I miss sex with my ex too. (sex with my ex.. catchy)

I miss the tenderness sometimes.He fumbled, he was clumsy, he was impatient.. but he loved.

He used to collapse down on me when we were done. I loved having his head on my chest, I would play with his curls, his body lined a little below me. Looking down at him in my arms like that, I would get this rush of fierce protection. I knew in those moments that every cliche was true, that I would do anything for him, realised how important it was to me that he be happy.

This man who loved me.He loved so simply, without complications, encompassing everything.

I loved him back, though maybe my heart wasn't quite big enough.
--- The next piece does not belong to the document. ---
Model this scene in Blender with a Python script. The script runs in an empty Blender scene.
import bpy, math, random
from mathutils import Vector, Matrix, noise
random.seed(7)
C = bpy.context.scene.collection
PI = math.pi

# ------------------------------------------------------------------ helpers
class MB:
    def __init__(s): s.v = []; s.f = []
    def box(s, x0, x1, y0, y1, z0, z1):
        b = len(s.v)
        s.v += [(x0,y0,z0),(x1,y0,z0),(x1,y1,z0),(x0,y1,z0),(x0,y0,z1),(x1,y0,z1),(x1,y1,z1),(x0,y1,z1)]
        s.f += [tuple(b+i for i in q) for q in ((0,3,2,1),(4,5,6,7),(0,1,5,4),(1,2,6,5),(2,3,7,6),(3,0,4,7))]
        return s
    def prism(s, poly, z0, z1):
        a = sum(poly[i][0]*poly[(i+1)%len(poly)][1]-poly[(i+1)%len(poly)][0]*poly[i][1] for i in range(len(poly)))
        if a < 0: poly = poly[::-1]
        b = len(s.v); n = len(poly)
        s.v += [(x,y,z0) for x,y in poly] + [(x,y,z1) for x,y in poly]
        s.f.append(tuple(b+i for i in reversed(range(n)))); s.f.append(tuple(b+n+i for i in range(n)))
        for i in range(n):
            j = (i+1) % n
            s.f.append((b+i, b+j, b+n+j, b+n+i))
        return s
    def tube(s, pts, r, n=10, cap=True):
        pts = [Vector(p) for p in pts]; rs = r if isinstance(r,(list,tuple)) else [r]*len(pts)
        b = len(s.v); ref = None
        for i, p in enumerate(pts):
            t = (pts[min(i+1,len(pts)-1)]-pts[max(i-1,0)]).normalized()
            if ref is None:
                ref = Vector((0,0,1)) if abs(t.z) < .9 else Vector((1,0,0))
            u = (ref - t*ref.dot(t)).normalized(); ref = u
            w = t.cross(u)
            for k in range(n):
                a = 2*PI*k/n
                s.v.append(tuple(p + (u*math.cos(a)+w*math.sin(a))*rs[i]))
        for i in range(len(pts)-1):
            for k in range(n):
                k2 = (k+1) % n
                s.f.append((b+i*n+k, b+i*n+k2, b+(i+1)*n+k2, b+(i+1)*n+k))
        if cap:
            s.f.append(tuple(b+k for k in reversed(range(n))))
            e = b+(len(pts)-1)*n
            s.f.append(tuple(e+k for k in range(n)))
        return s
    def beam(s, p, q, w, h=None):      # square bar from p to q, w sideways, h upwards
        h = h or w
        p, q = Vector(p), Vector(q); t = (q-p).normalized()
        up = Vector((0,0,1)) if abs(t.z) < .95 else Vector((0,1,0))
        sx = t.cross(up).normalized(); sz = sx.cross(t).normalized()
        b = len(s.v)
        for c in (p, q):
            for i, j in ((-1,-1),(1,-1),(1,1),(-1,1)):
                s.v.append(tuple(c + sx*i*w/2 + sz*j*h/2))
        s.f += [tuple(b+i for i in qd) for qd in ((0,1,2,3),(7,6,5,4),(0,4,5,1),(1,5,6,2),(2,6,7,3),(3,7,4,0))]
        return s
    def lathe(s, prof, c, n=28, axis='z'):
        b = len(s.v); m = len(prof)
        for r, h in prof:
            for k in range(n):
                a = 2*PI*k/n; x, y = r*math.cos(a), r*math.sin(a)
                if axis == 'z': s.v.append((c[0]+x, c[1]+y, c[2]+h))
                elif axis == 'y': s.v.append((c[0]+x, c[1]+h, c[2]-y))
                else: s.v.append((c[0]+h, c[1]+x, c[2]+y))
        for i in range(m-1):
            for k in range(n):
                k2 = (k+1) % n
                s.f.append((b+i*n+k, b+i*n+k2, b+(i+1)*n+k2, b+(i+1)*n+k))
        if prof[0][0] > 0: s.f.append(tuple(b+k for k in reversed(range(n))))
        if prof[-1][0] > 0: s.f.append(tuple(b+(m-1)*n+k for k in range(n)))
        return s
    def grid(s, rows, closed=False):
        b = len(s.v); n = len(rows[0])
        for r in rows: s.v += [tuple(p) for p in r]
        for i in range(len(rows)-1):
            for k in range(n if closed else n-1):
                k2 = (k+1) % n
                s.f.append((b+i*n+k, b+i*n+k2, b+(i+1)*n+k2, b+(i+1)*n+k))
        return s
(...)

Loving sex is so different from casual sex.

My ex could get a hard-on just from me walking in to the room. I could be dressed shabby as hell, hair in an oily knot, face undone, and still it would happen.

I guess some women wouldn't see it as a huge compliment, would feel objectified and such.. but to me, it was the ultimate and sweetest gift he could give me. That it was just my presence and nothing else that turned him on.

And I remember him entering me, he would do it so unsurely and gently sometimes, looking right into my eyes, and I remember once, it really did feel like a revelation. It was old, but it felt so new, the experience of it, we were joined, I could feel him, I could feel it, it was so tangible and clear.I remember blabbing, not knowing how to express, I remember saying:'Yes, yes, yes, I feel it, I really do, I feel your love'

And he said only:'Yes, it was always there'

But it ended. Somehow or the other, I let it die off.

Or it was all in my imagination? Just another fairytale for me to spin and then destroy...

The 'physical' relationship I'm in right now is exciting, free, playful...he brings me to pleasure as I've never felt before.

But for all my gain, I miss all the other stuff, real or not. And having sex with him reminds me of all that stuff.

It's not HIS love that I want... but love is missing from my life.

PS. I'd like to write a better composed actual piece about this some time, but the pain is too fresh to paint with just yet. Anyways, this probably isn't the last you'll hear of my sex/love conundrum. I hope you can bear with me.